### Written problem
Each line from the start of the records through the line containing "FWD = Vector((0, ST, -CT));" is to be transcribed exactly, and no other line is to be included.
══════════════════════════════
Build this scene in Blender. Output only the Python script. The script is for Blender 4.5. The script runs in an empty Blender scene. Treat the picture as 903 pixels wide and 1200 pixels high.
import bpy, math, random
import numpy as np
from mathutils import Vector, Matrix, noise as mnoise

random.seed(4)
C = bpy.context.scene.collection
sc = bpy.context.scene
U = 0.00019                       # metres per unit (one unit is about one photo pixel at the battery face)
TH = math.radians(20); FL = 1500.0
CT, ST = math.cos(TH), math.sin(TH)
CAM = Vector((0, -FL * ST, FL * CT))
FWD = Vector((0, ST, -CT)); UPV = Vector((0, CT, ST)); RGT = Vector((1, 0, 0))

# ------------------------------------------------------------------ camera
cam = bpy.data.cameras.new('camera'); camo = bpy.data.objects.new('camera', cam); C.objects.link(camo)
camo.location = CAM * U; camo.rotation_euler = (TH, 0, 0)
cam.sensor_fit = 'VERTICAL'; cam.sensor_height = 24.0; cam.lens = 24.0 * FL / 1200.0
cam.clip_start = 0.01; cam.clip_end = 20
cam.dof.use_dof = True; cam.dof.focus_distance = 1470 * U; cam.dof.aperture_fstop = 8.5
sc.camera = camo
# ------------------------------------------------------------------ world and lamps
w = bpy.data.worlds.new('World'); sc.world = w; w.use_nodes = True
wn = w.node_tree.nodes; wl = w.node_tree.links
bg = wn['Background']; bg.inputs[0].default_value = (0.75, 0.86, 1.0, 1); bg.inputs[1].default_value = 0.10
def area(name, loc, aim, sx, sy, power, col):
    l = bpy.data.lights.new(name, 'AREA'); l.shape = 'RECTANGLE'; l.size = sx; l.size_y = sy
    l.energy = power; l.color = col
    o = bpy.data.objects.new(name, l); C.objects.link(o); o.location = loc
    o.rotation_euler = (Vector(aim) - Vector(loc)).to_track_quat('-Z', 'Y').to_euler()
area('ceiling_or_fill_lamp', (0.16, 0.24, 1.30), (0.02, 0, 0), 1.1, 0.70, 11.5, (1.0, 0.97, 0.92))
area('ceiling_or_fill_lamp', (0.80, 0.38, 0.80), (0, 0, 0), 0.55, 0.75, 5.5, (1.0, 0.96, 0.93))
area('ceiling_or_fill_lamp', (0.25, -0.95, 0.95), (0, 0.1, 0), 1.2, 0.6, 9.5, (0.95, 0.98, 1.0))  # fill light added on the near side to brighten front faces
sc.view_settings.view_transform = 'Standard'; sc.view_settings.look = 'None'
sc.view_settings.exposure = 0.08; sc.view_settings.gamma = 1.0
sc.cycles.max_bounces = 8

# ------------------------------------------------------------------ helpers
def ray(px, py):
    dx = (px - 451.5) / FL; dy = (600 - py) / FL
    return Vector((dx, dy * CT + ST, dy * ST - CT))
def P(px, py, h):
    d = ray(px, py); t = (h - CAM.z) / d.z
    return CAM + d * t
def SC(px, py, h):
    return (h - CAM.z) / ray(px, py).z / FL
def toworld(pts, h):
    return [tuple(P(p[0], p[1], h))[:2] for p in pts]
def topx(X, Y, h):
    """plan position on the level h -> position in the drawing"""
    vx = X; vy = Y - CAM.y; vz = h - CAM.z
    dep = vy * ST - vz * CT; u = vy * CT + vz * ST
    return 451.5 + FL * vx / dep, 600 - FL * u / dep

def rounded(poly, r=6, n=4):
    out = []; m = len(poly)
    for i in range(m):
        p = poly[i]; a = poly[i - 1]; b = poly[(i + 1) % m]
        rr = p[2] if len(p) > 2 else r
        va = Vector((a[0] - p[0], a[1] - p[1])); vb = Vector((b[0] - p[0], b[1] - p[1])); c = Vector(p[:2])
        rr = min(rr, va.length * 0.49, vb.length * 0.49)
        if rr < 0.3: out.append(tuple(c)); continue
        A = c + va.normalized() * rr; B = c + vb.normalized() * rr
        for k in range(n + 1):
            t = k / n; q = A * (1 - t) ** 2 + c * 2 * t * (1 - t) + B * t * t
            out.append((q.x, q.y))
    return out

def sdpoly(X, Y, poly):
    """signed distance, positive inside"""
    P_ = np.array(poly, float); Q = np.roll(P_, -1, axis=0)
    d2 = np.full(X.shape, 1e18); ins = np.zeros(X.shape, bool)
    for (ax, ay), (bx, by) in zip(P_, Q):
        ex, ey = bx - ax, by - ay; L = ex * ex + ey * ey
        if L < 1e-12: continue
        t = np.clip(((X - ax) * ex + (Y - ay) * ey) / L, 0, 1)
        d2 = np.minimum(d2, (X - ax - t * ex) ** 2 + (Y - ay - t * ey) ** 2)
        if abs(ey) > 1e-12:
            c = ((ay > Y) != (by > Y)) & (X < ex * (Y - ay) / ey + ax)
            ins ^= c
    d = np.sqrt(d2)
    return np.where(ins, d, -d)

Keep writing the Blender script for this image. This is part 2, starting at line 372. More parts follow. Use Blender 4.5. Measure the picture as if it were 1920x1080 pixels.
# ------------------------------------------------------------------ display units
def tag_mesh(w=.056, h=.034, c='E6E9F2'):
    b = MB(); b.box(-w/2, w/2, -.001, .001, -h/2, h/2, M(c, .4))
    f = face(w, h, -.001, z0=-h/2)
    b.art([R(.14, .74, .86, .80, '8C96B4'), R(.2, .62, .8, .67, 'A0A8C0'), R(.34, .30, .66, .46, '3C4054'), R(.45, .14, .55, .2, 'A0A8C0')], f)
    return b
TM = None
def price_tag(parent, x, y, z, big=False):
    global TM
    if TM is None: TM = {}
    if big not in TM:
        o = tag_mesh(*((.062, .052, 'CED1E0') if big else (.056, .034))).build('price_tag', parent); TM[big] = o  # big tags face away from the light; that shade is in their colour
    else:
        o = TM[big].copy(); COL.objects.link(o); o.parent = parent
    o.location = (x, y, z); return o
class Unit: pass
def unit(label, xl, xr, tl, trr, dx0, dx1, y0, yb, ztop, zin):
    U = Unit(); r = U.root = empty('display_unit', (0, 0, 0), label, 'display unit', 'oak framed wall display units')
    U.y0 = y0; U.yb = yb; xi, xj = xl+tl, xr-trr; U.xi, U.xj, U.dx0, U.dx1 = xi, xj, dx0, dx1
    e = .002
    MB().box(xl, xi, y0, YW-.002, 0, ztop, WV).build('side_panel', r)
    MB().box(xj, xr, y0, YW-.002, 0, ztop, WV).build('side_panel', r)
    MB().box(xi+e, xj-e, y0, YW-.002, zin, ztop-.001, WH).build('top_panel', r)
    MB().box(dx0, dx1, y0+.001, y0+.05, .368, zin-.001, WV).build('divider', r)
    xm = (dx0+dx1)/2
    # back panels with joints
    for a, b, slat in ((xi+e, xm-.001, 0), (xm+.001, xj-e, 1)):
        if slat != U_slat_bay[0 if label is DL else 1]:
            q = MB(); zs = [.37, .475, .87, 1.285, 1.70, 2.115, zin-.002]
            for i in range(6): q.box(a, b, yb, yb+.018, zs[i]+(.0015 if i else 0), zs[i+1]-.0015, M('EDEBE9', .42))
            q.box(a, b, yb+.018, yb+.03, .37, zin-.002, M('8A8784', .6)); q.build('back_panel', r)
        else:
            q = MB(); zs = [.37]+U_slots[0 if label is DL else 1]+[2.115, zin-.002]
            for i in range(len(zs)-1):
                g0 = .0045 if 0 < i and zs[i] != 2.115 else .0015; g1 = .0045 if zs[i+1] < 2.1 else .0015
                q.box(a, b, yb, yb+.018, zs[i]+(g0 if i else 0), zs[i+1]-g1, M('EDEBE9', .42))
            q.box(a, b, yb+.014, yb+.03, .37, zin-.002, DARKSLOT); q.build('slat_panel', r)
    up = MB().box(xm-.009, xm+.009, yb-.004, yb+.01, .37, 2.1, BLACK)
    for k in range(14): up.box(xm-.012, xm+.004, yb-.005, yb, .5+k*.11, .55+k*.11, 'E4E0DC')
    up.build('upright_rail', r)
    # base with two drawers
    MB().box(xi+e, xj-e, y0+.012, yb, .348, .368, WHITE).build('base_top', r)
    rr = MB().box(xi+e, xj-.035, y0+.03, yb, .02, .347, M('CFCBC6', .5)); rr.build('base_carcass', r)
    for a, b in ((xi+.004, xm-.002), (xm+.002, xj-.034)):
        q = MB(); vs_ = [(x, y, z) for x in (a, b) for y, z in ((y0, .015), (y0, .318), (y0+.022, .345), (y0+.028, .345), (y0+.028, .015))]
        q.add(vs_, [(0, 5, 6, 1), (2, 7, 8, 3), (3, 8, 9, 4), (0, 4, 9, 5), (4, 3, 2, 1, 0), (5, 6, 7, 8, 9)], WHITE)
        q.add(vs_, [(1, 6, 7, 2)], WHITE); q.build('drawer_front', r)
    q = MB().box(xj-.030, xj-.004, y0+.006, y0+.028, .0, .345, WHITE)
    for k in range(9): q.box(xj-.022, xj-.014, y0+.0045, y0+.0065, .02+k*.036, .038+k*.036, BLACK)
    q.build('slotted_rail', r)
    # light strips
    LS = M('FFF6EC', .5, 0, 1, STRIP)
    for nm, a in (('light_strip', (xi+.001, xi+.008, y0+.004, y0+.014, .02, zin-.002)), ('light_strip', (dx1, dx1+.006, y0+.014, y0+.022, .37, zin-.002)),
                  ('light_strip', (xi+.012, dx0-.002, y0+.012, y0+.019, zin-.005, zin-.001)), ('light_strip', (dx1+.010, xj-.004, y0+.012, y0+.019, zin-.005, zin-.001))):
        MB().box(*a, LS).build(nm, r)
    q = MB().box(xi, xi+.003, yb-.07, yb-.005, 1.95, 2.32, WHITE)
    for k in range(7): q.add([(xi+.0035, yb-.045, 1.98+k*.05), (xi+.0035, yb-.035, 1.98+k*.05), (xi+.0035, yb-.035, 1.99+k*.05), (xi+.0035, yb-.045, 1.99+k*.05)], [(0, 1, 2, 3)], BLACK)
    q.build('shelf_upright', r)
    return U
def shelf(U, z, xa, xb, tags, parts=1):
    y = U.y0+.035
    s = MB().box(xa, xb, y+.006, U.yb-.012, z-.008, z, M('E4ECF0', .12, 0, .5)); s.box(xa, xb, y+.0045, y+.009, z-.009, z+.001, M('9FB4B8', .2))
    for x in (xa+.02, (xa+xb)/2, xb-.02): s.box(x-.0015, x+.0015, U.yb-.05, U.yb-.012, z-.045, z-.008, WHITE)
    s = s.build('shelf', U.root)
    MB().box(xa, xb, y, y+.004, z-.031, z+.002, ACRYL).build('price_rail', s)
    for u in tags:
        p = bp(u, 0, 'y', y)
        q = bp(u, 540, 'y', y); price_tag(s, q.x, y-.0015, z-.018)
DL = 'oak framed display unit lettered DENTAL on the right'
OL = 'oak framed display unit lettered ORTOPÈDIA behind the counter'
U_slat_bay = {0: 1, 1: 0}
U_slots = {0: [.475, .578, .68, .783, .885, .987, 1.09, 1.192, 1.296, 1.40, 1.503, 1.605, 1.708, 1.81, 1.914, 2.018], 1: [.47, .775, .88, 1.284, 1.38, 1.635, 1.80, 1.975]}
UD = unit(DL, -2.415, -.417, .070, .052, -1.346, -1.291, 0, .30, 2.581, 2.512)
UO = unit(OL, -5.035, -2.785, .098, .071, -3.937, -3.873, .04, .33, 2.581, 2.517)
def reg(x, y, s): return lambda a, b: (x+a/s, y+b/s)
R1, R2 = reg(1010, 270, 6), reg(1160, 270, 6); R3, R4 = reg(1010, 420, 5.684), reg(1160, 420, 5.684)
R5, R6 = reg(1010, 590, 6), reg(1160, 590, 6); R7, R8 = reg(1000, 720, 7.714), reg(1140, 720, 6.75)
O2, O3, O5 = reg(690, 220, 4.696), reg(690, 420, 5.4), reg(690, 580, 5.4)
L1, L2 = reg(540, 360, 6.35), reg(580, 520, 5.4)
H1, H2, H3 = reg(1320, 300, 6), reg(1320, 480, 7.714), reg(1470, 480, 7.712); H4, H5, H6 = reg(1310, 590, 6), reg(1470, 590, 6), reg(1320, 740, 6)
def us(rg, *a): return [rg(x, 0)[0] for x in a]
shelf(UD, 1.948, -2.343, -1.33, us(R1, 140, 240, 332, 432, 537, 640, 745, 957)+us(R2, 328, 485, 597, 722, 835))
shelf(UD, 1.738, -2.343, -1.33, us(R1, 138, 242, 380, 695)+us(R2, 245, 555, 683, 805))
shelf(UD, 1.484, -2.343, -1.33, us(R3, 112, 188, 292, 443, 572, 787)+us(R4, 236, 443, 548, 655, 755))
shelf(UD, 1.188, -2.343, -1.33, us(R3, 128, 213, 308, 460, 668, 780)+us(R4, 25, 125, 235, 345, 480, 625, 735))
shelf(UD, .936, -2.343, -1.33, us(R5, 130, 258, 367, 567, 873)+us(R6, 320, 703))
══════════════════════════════
### Written response
Build this scene in Blender. Output only the Python script. The script is for Blender 4.5. The script runs in an empty Blender scene. Treat the picture as 903 pixels wide and 1200 pixels high.
import bpy, math, random
import numpy as np
from mathutils import Vector, Matrix, noise as mnoise

random.seed(4)
C = bpy.context.scene.collection
sc = bpy.context.scene
U = 0.00019                       # metres per unit (one unit is about one photo pixel at the battery face)
TH = math.radians(20); FL = 1500.0
CT, ST = math.cos(TH), math.sin(TH)
CAM = Vector((0, -FL * ST, FL * CT))
FWD = Vector((0, ST, -CT)); UPV = Vector((0, CT, ST)); RGT = Vector((1, 0, 0))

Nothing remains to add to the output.